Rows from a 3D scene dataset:
+ + + +

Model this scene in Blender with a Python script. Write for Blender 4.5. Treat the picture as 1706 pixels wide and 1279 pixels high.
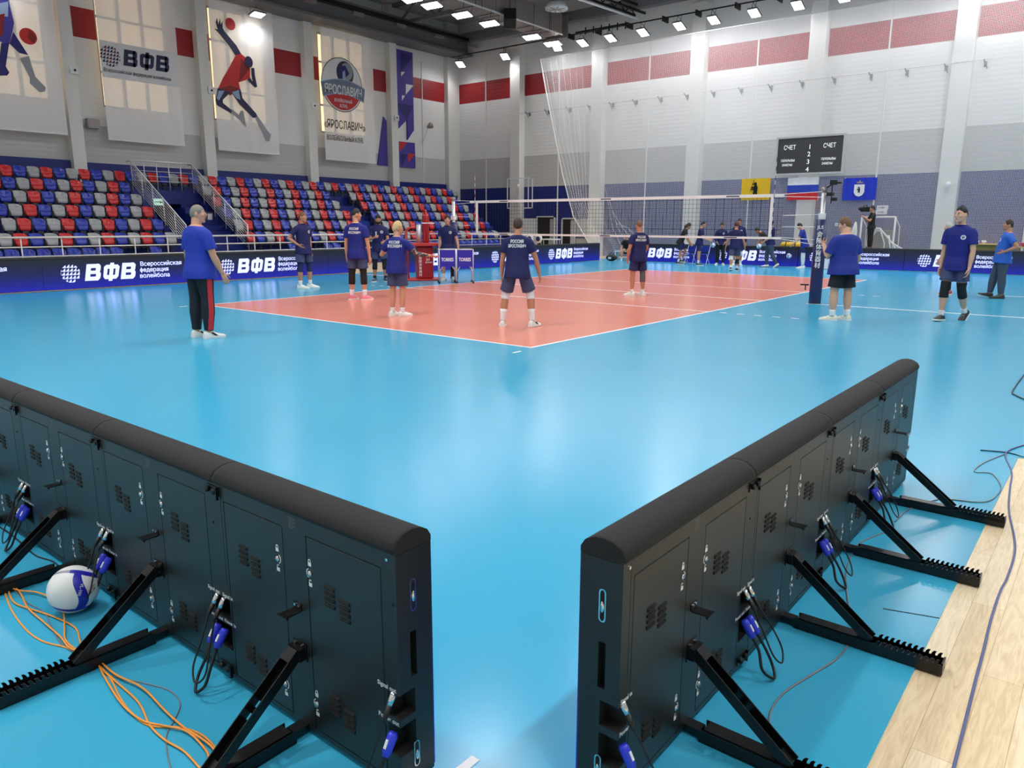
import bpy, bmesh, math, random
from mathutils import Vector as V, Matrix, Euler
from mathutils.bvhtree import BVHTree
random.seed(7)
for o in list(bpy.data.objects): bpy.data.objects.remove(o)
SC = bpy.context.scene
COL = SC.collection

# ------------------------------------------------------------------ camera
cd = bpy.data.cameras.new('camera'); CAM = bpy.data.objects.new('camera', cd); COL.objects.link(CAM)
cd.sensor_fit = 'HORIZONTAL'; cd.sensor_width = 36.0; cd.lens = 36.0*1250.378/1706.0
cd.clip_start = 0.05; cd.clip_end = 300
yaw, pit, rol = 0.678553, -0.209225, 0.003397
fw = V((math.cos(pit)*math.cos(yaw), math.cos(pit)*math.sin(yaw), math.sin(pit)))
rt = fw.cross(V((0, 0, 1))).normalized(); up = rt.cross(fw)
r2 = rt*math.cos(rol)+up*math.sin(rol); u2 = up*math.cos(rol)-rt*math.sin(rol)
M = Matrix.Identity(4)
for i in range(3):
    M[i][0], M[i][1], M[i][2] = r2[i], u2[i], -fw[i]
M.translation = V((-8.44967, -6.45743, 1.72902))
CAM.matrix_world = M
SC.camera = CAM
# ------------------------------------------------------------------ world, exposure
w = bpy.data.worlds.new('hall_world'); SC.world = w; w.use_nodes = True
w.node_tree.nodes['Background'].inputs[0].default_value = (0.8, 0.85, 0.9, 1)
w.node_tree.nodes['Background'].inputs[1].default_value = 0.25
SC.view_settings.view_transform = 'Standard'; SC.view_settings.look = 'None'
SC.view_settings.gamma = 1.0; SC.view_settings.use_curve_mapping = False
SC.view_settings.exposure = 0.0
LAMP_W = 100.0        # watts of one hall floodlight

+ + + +

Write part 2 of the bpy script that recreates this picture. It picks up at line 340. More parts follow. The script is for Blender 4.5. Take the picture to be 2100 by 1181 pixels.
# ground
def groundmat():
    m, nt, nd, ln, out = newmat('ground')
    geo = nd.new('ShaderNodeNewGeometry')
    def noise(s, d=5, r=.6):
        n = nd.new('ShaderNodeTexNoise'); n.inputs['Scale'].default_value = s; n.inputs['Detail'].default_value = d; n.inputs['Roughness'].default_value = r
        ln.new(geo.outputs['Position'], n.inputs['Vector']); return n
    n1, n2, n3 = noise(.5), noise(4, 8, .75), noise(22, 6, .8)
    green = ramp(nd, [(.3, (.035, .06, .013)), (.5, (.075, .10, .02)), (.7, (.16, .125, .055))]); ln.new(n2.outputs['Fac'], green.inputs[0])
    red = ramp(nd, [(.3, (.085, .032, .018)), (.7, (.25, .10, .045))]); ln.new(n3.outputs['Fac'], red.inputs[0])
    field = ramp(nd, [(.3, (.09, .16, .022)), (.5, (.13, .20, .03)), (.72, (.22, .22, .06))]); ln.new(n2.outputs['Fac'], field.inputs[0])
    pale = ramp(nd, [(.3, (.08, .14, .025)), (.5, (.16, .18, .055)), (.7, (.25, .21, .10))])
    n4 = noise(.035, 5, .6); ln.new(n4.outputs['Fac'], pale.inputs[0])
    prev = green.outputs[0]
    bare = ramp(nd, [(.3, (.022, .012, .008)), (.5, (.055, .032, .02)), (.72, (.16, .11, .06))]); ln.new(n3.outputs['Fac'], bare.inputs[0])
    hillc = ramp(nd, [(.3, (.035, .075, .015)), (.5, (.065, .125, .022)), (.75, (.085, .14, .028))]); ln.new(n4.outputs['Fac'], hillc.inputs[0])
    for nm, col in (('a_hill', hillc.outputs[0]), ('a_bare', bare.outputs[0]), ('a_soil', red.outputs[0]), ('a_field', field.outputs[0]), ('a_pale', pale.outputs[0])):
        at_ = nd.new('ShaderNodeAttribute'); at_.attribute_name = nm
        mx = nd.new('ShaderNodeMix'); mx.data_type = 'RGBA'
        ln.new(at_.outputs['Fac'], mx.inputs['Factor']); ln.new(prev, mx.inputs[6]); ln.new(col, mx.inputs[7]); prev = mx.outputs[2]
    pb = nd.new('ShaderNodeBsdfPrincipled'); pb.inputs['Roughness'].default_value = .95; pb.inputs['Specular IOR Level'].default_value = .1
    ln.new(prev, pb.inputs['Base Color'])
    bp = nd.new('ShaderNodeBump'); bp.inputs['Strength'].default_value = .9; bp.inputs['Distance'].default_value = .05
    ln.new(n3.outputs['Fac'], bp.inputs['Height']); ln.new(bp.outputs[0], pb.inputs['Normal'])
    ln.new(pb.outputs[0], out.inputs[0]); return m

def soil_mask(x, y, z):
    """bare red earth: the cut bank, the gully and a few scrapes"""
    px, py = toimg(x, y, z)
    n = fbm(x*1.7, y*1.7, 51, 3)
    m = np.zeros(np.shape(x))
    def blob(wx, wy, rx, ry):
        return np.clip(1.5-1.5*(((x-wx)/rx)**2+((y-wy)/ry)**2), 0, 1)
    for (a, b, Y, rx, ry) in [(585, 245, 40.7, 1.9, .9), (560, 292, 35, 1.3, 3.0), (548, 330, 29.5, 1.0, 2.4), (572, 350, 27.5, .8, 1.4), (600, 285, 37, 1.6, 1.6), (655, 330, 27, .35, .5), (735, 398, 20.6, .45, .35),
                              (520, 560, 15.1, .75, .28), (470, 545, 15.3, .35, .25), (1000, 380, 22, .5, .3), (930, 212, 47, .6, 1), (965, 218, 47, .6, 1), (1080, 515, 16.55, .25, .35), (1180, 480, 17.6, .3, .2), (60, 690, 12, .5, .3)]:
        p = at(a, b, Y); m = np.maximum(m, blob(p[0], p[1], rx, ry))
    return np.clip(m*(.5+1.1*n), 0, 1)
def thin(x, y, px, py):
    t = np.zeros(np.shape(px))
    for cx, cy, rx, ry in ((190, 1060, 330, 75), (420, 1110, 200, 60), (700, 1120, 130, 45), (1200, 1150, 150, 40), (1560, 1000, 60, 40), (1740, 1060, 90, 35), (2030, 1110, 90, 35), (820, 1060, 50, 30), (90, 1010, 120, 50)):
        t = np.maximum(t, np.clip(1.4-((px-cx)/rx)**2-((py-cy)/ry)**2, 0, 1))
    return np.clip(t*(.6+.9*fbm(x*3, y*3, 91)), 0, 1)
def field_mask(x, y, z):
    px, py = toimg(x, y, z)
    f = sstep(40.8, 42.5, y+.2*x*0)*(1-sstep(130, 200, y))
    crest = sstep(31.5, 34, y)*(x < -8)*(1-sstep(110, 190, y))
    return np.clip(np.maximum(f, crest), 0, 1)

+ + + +

To do:
Keep to the stretch from the line containing "Model this scene" through the line containing "COL = SC.collection", both ends included, and copy it exactly from the listing above, minus the pictures.

Written solution:
Model this scene in Blender with a Python script. Write for Blender 4.5. Treat the picture as 1706 pixels wide and 1279 pixels high.
import bpy, bmesh, math, random
from mathutils import Vector as V, Matrix, Euler
from mathutils.bvhtree import BVHTree
random.seed(7)
for o in list(bpy.data.objects): bpy.data.objects.remove(o)
SC = bpy.context.scene
COL = SC.collection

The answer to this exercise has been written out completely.